A picture of Kevin Carter taking pictures of the photographer, Ken Oosterbroek, during a shooting at Protea Police Station in Soweto, 1993. Photograph by Ken Oosterbroek

The Bang Bang Club
Copyright 2000 by Greg Marinovich and Joao Silva
Published by Basic books
ISBN 0-465-04412-3
U.S. $26.00


During the final, bloody days of South African apartheid, four remarkable young men--photographers, friends and rivals--sometimes banded together to lessen the danger as they covered the violence erupting in the townships. In their powerful book, the two surviving members of the group, Greg Marinovich and Joao Silva, tell the story of " The Bang Bang Club", a nickname given to them by the South African international press for the fearless and sometimes reckless extremes they went to in order to capture the violent images of war on film.

The same daring that resulted in some of the most memorable war photographs of the period-and brought international fame to the photographers--came at a terrible price. In April of 1994, only days after one of the men, Kevin Carter, received a Pulitzer Prize, Marinovich and fellow photographer Ken Oosterbroek were shot while covering a firefight outside Johannesburg. As Oosterbroek lay fatally injured, Silva was torn between taking pictures of his comrade and pulling them to safety. Three months after the shooting, Carter, who was out celebrating the Pulitzer at the time of his closest friend's death, took his own life.

In The Bang-Bang Club, Marinovich and Silva reflect on their political, emotional and personal journeys through these violent years as South Africa moved toward non-racial democracy. Along the way, the book takes the reader with the photgraphers on assignments to other war-torn regions, including the former Yugoslavia and Sudan, where Carter makes what has become a world-famous photograph of a starving child being stalked by a vulture.

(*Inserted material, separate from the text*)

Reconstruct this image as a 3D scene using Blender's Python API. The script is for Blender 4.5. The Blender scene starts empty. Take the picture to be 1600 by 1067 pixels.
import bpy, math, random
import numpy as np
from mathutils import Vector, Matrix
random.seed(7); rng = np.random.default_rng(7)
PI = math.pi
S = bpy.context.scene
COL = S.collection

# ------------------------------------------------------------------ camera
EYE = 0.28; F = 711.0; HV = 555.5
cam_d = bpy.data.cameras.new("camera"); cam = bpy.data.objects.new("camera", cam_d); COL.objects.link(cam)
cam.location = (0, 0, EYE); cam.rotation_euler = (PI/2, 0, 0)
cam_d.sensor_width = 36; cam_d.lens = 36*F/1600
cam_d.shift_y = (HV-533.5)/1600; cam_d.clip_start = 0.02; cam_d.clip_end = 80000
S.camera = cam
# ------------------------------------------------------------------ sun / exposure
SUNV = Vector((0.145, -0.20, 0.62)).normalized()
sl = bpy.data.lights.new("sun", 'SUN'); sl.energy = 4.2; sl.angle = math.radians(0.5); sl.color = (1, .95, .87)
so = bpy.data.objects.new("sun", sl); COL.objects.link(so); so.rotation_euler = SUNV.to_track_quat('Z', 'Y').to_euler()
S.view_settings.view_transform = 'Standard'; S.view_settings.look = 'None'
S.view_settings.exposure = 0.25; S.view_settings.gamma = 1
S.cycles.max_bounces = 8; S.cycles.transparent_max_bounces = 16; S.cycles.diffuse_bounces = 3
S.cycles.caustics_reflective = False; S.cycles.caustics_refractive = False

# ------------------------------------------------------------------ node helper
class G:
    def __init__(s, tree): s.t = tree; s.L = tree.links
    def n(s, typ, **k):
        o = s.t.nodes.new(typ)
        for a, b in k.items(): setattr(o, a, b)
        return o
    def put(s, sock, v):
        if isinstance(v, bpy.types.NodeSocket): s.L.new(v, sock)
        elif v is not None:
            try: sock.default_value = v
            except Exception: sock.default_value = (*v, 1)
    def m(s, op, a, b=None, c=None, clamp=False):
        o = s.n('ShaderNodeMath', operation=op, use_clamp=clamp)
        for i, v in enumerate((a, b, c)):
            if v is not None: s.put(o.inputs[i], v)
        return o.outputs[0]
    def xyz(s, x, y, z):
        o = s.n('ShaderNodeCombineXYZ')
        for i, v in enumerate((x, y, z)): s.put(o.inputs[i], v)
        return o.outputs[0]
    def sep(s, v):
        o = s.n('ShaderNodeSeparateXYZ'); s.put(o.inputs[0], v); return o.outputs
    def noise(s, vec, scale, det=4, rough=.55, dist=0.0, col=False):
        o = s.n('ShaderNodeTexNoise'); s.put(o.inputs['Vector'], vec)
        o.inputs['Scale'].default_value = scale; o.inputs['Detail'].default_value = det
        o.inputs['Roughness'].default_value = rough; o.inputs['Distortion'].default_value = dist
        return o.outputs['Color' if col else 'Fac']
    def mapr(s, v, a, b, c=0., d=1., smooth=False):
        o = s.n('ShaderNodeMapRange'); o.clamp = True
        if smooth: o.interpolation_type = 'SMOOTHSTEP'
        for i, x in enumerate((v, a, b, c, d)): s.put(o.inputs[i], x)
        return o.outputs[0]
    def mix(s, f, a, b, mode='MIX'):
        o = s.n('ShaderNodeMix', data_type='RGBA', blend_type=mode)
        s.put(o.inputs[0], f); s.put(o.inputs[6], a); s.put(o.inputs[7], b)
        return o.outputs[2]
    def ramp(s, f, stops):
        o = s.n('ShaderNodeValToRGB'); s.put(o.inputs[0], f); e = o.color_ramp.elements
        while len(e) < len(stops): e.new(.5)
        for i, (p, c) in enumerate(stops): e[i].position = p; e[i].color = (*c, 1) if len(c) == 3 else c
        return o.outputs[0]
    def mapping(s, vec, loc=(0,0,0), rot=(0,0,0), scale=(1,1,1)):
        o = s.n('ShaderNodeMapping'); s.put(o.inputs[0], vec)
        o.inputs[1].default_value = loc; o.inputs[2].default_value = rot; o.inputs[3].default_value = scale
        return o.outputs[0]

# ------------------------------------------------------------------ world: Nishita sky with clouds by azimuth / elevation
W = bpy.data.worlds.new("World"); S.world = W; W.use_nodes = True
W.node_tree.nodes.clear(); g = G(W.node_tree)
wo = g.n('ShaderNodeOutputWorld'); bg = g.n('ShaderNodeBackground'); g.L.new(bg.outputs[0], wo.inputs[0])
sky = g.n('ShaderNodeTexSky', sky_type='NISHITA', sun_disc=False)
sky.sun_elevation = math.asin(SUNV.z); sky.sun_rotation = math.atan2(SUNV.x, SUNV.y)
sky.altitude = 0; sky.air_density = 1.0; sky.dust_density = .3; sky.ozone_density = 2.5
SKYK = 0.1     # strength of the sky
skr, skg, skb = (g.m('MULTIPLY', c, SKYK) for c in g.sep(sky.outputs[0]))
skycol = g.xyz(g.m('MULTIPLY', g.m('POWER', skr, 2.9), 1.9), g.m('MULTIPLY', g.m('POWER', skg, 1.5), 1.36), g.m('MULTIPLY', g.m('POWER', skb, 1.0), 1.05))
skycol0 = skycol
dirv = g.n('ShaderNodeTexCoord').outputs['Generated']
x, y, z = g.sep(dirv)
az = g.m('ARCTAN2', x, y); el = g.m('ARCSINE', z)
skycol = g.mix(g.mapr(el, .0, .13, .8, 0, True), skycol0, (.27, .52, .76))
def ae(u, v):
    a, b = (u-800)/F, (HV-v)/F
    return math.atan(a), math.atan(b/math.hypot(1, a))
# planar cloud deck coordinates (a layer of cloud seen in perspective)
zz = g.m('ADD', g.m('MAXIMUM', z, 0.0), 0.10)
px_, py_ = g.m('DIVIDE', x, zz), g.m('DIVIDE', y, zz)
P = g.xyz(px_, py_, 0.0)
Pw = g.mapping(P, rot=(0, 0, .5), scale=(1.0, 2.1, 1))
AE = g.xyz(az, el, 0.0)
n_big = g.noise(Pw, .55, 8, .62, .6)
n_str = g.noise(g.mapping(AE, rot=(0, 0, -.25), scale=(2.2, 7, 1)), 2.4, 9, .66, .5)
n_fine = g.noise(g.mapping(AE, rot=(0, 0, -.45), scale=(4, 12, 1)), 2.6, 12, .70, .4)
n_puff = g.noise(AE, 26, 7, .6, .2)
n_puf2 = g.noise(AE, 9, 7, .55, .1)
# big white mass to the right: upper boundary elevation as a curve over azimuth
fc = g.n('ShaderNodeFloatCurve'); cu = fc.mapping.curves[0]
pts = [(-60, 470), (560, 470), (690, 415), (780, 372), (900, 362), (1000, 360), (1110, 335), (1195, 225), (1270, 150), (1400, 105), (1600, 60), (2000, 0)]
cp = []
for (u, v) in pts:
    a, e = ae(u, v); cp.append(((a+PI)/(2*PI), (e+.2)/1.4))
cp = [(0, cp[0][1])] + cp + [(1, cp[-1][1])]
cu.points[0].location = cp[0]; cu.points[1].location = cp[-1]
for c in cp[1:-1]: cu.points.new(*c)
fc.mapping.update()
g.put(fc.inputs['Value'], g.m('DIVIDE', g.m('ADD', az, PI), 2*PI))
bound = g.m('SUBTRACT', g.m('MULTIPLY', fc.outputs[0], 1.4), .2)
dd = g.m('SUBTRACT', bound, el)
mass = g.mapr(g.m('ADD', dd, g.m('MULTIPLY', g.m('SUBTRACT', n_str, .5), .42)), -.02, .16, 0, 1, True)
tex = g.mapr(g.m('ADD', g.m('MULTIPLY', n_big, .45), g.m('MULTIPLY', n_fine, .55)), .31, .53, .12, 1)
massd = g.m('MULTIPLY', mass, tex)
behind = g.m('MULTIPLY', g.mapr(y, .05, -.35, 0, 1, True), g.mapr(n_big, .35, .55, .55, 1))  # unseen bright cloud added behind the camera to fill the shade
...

The boldness that earned the group its nickname, that prompted them to rush headlong into dangerous situations in pursuit of an image, forces them to consider the difficult moral questions that lie at the heart of their work. For example, how far should one go to pursue an image? When should journalists put aside their impartiality and get involved? These were the moral dilemmas the four members of the Bang-Bang Club grappled with on a daily basis.